頭から土で一杯である。体温はあるがビクとも動かない。死んで居ると思ったからそのまま皆で住吉神社迄逃げた。近所の人は誰も居らん。向いの水堅さん夫婦である。

北へ逃げた人、東へ走った人、南へ飛んだ人、思ひ思ひに安全地帯を求めて逃げのびたのであろう。

いかだの上に乗って、勝の頭や顔について居た土を洗ひ落したトタンにギャーァーと泣いた。生きて居たのである。チチを呑ましたら元気よくのんだ。五体にケガは無いかと手を足を次々に動かして見たが完全に動いて泣きもせん。完全に母性愛の勝利である。大きなひろいものをしたのだ。背中にオンブし様と思ったが紐が無い。水堅さんが上等の紐を下さった。自分達が近くで逃げ出した者の中では一番オソかったと思ふ。

火はエンエンと燃えて居る。

母が再三、必需品を掘出しに行くといふたが止めた。

この混雑の中、恐ろしい中では一寸でも離れると心細いのに危険が多分にあったから止めたのである。秋恵も明彦も自分や母の顔色を眺めてボウ然とよりついて居る。泣かない、少しも泣かない。全身、文字通り血達磨である。
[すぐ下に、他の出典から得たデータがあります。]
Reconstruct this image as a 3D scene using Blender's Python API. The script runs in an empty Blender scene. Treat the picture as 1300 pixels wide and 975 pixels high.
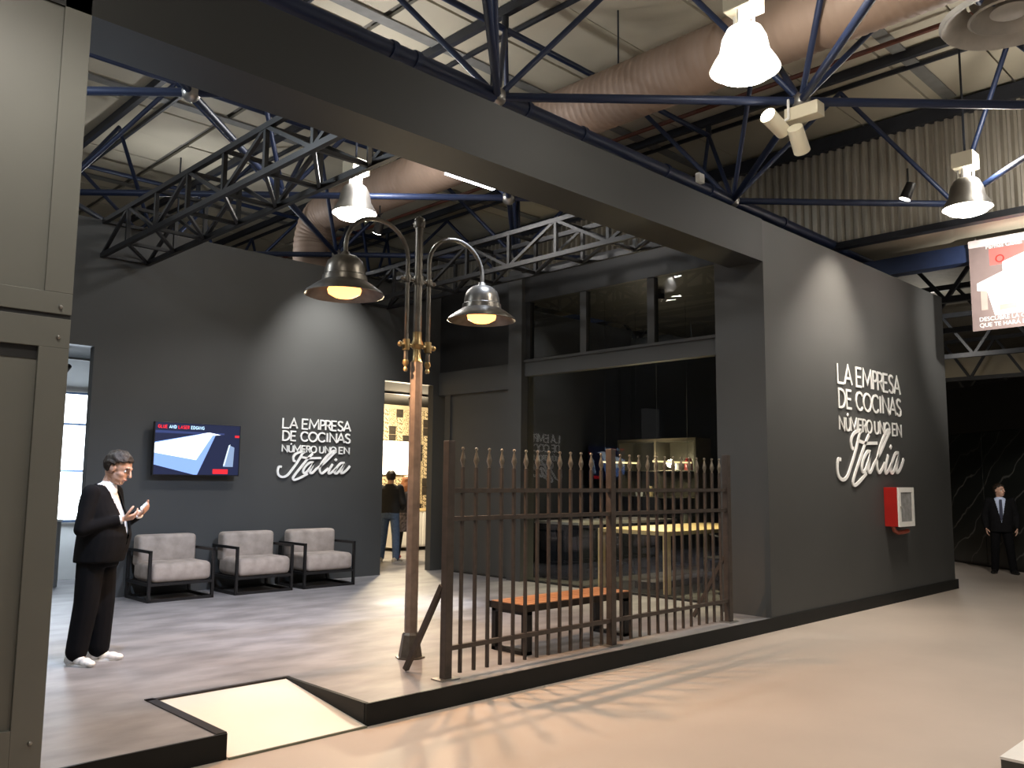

風が無かったのであるが、火勢があがるにしたがひ、猛烈な風が起きる。真赤に焼けたトタンが無数に落下する。その度にブシューッと不気味な音をたてる。

ここに逃げて居る事がすでに危険である。体はあつい。市役所が水攻めの時に備へて沢山のいかだを繋留してある。ほとんどここに集まって居る。リサイ者はこのイカダの上に乗って居る。川向ふが燃えて居る。熱風が顔をなめて来る。その熱い事。万一の場合はあまり深くない川の中に這入る覚悟をきめて居るが子供を連れて居ては不安が大きい。

水堅さんが家から持出したフトンを敷いて下さった。我先にこのフトンの上にすわらせてもらふ。イカダが重みで沈みかかるので腰から下はビタビタである。恐ろしさと不安でガタガタふるへて居る。ここへ逃げたのも近所で一番遅かったので知って居る人はあまり居らん。

心細い折も折、B29が不気味に偵察に飛来してゆうゆうと飛んで行く。

ここを逃げるべく決心をした。秋恵は津川さんの長男が、明彦は御ばあちゃんが勝は自分がおんぶして己斐街道をヘラに向けて出発した。

道の両側は全部倒れて居る。広い道であるが爆風で飛んだ硝子の破片が道一杯に散ばって居る。裸足で逃げるのであるが、熱いので足の痛みを忘れて居る。

沢山ある川に来る度に体をぬらして行くのであるがすぐ乾いてしまふ。